Азеф великолепно чувствовал эти колебания и не боялся, что его схватят внезапно, без предупреждения. 24 декабря 1908 г. (5 января 1909 г.) к нему домой пришли уполномоченные партии и дали срок до утра для чистосердечного признания. Ночью Азеф выскользнул из дома и уехал первым поездом. Сразу после его бегства ЦК известил членов партии, что Азеф объявляется провокатором.
Разоблачение Азефа нанесло сильнейший удар по престижу партии эсеров. Его удачный побег породил недоуменные вопросы. Рядовые эсеры высказывали мнение, что бегство Азефа подстроено его сообщниками в партийном руководстве. В сношениях с полицией заподозрили даже идейного вождя партии В.М. Чернова.
Вслед за эсеровским извещением последовало официальное правительственное сообщение и разбирательство в III Государственной думе. Фракции социал-демократов и кадетов подготовили запрос об Азефе. Согласно правилам, после одобрения запроса большинством депутатов правительство имело целый месяц для подготовки ответа. Однако П.А. Столыпин счел нужным вмешаться еще до начала голосования и выступил в Государственной думе 11 февраля 1909 г. Откровенно изложив все перипетии биографии Азефа, Столыпин подчеркнул, что не сомневается в его верной службе. Он иронически заметил, что если один из главарей революции оказался сотрудником полиции, то это весьма печальное явление, но никак не для правительства, а для революционной партии. Министр подытожил свою речь: «…покуда существует революционный террор, должен существовать и полицейский розыск».

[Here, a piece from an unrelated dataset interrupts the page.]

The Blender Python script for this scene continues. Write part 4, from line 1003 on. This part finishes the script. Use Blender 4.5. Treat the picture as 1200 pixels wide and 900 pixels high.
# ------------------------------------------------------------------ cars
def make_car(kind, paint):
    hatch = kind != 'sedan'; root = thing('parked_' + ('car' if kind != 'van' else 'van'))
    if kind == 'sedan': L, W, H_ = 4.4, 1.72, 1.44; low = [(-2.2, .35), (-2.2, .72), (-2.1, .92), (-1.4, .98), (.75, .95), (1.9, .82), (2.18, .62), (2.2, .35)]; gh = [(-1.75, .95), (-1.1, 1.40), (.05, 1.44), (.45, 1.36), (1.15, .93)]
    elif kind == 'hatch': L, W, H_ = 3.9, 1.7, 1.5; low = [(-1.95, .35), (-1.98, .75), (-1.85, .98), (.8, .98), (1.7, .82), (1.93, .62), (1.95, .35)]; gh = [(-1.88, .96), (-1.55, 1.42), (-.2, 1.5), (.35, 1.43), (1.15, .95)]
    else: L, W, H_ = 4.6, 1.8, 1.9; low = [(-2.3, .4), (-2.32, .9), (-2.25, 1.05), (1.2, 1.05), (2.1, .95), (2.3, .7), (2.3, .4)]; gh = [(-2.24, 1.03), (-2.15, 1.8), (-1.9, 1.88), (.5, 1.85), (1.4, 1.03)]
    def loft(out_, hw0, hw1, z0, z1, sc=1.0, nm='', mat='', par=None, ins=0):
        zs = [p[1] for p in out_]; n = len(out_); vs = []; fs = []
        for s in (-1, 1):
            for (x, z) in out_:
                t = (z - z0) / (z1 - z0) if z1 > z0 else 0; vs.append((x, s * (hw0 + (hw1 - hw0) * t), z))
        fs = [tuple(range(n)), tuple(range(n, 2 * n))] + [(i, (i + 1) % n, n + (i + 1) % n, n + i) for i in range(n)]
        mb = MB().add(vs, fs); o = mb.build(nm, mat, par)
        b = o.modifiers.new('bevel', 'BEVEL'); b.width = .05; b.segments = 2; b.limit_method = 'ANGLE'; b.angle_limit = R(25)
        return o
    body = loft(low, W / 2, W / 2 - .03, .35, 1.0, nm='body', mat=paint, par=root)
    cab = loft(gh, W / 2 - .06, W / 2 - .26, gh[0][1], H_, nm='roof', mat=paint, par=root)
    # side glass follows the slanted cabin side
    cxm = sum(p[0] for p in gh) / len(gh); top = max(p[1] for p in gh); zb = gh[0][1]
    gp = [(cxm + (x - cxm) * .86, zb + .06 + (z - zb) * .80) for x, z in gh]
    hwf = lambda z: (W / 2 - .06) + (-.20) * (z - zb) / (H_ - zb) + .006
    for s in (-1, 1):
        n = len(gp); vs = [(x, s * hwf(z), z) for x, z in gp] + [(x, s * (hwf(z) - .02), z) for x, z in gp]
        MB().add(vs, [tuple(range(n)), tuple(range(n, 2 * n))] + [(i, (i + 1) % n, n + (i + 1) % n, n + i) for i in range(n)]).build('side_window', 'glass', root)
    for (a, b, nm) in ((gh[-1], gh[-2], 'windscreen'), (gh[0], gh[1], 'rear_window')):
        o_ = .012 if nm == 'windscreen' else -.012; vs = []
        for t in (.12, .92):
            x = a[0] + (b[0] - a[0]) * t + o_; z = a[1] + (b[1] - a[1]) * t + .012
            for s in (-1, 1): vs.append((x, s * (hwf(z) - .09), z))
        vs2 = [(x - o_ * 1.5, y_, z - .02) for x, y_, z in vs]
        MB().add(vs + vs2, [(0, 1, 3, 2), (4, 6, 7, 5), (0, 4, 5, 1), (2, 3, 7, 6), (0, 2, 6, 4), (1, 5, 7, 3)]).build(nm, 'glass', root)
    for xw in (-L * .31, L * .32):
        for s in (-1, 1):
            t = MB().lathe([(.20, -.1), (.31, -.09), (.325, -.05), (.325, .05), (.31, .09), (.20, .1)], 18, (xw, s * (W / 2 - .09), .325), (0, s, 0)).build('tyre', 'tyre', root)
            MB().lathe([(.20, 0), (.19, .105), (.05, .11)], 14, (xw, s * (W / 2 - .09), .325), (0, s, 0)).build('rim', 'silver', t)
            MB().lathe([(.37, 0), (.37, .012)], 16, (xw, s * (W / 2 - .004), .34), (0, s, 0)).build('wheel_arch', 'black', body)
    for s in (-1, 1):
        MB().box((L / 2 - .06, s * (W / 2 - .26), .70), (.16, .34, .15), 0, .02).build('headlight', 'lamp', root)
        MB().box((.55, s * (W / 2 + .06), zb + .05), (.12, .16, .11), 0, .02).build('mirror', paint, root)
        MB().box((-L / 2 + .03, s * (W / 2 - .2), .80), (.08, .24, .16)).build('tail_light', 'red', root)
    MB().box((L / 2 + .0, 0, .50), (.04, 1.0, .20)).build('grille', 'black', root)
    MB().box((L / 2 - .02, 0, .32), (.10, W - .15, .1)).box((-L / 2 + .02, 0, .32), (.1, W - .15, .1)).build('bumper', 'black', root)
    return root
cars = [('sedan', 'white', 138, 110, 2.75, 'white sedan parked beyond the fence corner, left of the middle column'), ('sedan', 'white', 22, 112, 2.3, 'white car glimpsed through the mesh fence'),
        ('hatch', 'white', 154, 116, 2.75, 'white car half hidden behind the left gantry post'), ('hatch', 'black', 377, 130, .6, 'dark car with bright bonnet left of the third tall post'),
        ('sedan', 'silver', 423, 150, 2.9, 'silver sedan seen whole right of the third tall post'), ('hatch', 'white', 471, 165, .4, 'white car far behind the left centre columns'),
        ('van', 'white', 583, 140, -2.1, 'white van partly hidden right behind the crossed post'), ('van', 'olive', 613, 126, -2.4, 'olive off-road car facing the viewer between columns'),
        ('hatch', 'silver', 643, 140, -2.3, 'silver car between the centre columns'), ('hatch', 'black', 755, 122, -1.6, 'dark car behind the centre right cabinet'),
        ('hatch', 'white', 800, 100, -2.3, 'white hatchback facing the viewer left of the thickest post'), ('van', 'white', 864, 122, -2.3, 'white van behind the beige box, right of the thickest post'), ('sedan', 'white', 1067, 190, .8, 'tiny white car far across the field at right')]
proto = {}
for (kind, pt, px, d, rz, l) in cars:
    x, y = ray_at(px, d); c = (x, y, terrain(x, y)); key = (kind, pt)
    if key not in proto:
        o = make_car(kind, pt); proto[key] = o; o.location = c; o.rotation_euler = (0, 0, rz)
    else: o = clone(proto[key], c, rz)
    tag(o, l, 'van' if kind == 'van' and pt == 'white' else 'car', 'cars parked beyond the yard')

Оппозиция хорошо подготовила своих ораторов. Трудовик В. Булат получил из рук эсеровских лидеров письмо Азефа к Борису Савинкову. С думской трибуны были зачитаны» строки, в которых руководитель Боевой организации откровенно говорил о своем участии в политических убийствах. На это возражали, что в общении с революционерами Азеф был заинтересован в том, чтобы преувеличить свою роль в терроре.
Правоцентристское большинство Думы признало разъяснение правительства вполне удовлетворительным и проголосовало против запроса. Октябристский «Голос Москвы» констатировал: «Все здание грандиозных и сенсационных обвинений, рассчитанных на европейский скандал, было построено на песке». Вместе с тем правая пресса указывала на неэффективность политического розыска. Черносотенцы в свойственном им резком стиле писали: «Кого надо было революции укокошить, тех всех она укокошила, так что и понять нельзя, за каким рожном потрачена уйма денег на содержание Азефа…»
Время от времени в газетах появлялись «самые достоверные» сообщения о том, что Азеф скрывается в Сан-Франциско или что его видели в Японии. На самом деле Азеф, сбежав из Парижа, совершил длительный вояж по Средиземноморью и наконец осел на постоянное жительство в Берлине. После разоблачения он лишился всего: положения в обществе, репутации революционера, секретной службы в полиции. Он потерял семью, потому что его жена, фанатичка-революционерка Любовь Менкина, отреклась от него, узнав неприглядную правду.
С другой стороны, не в характере Азефа было смириться с судьбой изгоя. Он энергично принялся устраивать свои дела. Деньги из кассы Боевой организации были пущены в оборот; бывший социалист-революционер играл на бирже, потом завел ремесленную мастерскую. Азеф не афишировал себя, но и не собирался отказываться от радостей жизни. Он ездил на курорты и ловил фортуну за карточным столом. Ему сопутствовала бывшая шансонетка, давняя подруга Азефа еще по Петербургу.
Еще один штрих в психологический портрет Азефа внесла его борьба за восстановление своей репутации. Он писал жене, что живет только ею и детьми и только их носит в своем сердце: «В глазах всего мира я какой-то изверг, вероятно, человек холодный и действующий только с расчетом. На самом же деле, мне кажется, нет более мягких людей, чем я. Я не могу видеть или читать людское несчастье — у меня навертываются слезы, когда читаю, в театре или на лице вижу страдания». Азеф с пафосом вопрошал: можно ли обвинить его в том, что он послал на виселицу хотя бы одного человека? Как раз в это время был опубликован «Рассказ о семи повешенных», Леонида Андреева об одной из террористических групп, выданных Азефом.
«Да, я совершил непростительную ошибку, — размышлял Азеф в другом письме, — и, собственно, я мог давно снять с себя это позорное пятно, если бы в известное время пришел к товарищам и сказал: вот то-то есть — я загладил моей работой такой-то и такой-то, судите меня». В 1912 г. он решил исправить эту ошибку, согласившись встретиться со своим разоблачителем Владимиром Бурцевым во Франкфурте-на-Майне. Азеф попросил устроить над ним суд из старых товарищей и, если этот суд вынесет смертный приговор, обещал сам привести его в исполнение в течение 24 часов.